Если бы Берия верил в то, что говорил — он не был бы Берией. Что может быть желаннее для опытного придворного, чем несколько дней, даже несколько недель почти наедине с монархом! И сам Хрущев признает, что «в таком порядке были и свои плюсы. Часто велись разговоры, которые можно было выгодно использовать, из которых можно было почерпнуть сведения, важные для твоих целей» 39.

Уже хорошо зная темную природу Сталина, Хрущев все же восхищался его умом и полагал, что может у него учиться. «Мы на него смотрели уже не так, как во время первых разоблачений „врагов народа“, когда нам казалось, что он на три метра в землю видит… Но после победы над гитлеровской армией он в наших глазах был окружен ореолом славы и гениальности». Хотя некоторые действия Сталина и были Хрущеву отвратительны, все же он «оставался в принципе марксистом» и «делал все, что было в его силах, для победы рабочего класса… — говорил позже Хрущев. — Я отдаю здесь должное Сталину. До самой своей смерти, когда он диктовал или что-нибудь формулировал, то делал это очень четко и ясно. Сталинские формулировки понятны, кратки, доходчивы. Это был у него большой дар, в этом заключалась его огромная сила, которую нельзя было у него ни отнять, ни принизить. Все, кто знали Сталина, восхищались этим его даром, поэтому мы и гордились тем, что работаем со Сталиным… Особенно хорошо получалось, когда он находился в здравом уме и трезвом состоянии. Тогда он давал окружающим много полезного советами и указаниями. Скажу прямо: я высоко его ценил и крепко уважал» 40.

Такая оценка выглядит трагикомичной, когда мы вспоминаем, что речь идет об одном из величайших злодеев в истории: однако она помогала Хрущеву сохранять присутствие духа в опаснейшей политической борьбе. Сталин становился все подозрительнее, однако с возрастом память его ослабла и это давало пространство для маневров. Вокруг вождя царила тягостная атмосфера всеобщего недоверия и интриганства: на тех, кто клялся тебе в дружбе, нельзя было положиться; к тем, кто не скрывал своей вражды, приходилось подлаживаться и льстить, втайне мечтая о расправе над ними 41.

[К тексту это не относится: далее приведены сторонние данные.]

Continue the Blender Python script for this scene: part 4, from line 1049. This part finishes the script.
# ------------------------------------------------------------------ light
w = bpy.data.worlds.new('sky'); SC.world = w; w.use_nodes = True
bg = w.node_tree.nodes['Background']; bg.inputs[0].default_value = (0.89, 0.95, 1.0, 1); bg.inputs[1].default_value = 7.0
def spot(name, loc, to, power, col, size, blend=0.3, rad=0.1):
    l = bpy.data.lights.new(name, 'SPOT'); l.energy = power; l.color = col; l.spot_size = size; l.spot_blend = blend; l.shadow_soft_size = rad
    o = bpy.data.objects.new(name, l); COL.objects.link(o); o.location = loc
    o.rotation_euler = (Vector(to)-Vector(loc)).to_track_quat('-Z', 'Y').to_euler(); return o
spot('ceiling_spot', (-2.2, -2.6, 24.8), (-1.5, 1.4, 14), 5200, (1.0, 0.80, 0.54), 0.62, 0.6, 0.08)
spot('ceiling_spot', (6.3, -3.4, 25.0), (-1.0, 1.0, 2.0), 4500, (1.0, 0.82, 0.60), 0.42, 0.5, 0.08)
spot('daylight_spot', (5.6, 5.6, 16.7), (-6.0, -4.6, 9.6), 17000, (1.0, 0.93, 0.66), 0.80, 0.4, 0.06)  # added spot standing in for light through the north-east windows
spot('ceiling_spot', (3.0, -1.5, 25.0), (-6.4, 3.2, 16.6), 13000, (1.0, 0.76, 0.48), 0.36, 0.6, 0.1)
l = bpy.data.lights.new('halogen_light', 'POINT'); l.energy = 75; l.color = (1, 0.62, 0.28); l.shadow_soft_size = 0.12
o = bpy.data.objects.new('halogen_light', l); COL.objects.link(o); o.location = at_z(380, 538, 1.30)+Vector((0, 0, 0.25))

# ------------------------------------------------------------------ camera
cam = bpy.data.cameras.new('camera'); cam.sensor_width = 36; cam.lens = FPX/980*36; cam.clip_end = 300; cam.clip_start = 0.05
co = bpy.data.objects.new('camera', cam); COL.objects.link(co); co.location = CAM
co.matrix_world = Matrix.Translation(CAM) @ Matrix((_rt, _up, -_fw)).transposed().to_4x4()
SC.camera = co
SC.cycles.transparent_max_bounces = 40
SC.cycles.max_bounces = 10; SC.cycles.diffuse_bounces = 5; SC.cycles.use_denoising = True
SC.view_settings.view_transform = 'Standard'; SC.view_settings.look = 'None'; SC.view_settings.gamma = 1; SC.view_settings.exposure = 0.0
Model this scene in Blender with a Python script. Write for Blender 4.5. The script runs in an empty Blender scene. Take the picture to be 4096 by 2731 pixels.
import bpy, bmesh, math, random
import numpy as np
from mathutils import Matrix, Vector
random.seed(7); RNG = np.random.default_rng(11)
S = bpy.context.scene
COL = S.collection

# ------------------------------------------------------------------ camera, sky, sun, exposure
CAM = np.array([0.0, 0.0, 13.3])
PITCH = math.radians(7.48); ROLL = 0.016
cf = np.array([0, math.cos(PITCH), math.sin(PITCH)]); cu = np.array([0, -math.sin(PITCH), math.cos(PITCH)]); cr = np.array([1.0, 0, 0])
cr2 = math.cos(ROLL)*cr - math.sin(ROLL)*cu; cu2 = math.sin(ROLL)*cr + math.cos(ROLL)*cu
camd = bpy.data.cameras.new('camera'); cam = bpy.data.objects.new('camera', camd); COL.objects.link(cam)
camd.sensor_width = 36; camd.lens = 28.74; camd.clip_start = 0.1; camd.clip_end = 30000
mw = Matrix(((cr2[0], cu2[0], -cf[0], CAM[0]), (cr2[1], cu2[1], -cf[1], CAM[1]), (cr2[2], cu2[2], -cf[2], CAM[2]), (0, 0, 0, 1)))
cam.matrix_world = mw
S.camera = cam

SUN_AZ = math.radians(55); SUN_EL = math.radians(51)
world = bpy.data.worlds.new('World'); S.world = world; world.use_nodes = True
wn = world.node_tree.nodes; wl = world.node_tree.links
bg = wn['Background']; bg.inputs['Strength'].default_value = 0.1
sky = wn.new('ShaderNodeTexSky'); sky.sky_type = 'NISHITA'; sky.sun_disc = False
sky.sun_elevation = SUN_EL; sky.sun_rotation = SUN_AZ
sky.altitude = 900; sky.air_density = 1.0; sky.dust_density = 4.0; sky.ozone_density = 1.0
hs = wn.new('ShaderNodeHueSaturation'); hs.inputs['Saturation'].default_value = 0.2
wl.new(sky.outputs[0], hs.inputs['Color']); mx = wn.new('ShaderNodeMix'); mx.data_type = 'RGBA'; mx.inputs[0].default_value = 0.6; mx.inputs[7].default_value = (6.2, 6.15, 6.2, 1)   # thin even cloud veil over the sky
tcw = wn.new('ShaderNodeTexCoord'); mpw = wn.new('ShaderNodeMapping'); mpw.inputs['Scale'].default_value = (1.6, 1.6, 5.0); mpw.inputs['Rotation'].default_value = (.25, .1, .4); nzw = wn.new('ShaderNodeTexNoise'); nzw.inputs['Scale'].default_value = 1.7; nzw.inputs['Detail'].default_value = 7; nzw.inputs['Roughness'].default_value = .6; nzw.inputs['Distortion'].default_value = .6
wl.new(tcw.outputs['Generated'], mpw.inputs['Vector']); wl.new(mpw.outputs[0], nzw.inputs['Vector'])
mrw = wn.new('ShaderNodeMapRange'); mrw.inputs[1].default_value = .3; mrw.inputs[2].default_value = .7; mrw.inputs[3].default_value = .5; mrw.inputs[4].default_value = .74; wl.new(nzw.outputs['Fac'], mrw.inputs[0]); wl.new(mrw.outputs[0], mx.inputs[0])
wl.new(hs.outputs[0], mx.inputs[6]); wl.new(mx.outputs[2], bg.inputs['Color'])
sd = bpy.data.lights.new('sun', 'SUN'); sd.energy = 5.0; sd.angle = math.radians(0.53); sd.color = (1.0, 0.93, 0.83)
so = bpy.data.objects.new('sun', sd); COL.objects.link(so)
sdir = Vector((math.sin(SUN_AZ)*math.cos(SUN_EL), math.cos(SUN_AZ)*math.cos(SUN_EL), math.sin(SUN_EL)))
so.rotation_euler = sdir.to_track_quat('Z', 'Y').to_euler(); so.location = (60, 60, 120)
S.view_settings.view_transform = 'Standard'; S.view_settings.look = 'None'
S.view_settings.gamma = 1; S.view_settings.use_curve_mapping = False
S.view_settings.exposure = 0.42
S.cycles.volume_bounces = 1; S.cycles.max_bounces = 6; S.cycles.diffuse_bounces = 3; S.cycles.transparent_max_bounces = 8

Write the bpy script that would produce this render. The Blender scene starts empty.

Молотов снова и снова доказывал свою лояльность 42. Его способность работать без отдыха была поистине легендарна. Он не только подписывал тысячи смертных приговоров «врагам народа», но и десятилетия спустя по-прежнему оправдывал аресты их жен и детей: «Они должны были быть в некоторой мере изолированы. А так, конечно, они были распространителями жалоб всяких… И разложения в известной степени» 43. В марте 1949 года Молотова заменил на посту министра иностранных дел знаменитый «герой» чисток тридцатых годов Андрей Вышинский, а месяц спустя была арестована жена Молотова Полина Жемчужина. Жемчужина поднялась от заместителя наркома пищевой промышленности до наркома рыбной промышленности, а затем — до руководителя парфюмерной промышленности СССР. По словам Светланы Аллилуевой, «она была „первой леди“ Москвы, хозяйкой дипломатических приемов на собственной даче и в других дипломатических резиденциях… Наши унылые правительственные апартаменты в Кремле, — пишет дочь Сталина, — не могли сравниться с квартирой Молотовых…» 44.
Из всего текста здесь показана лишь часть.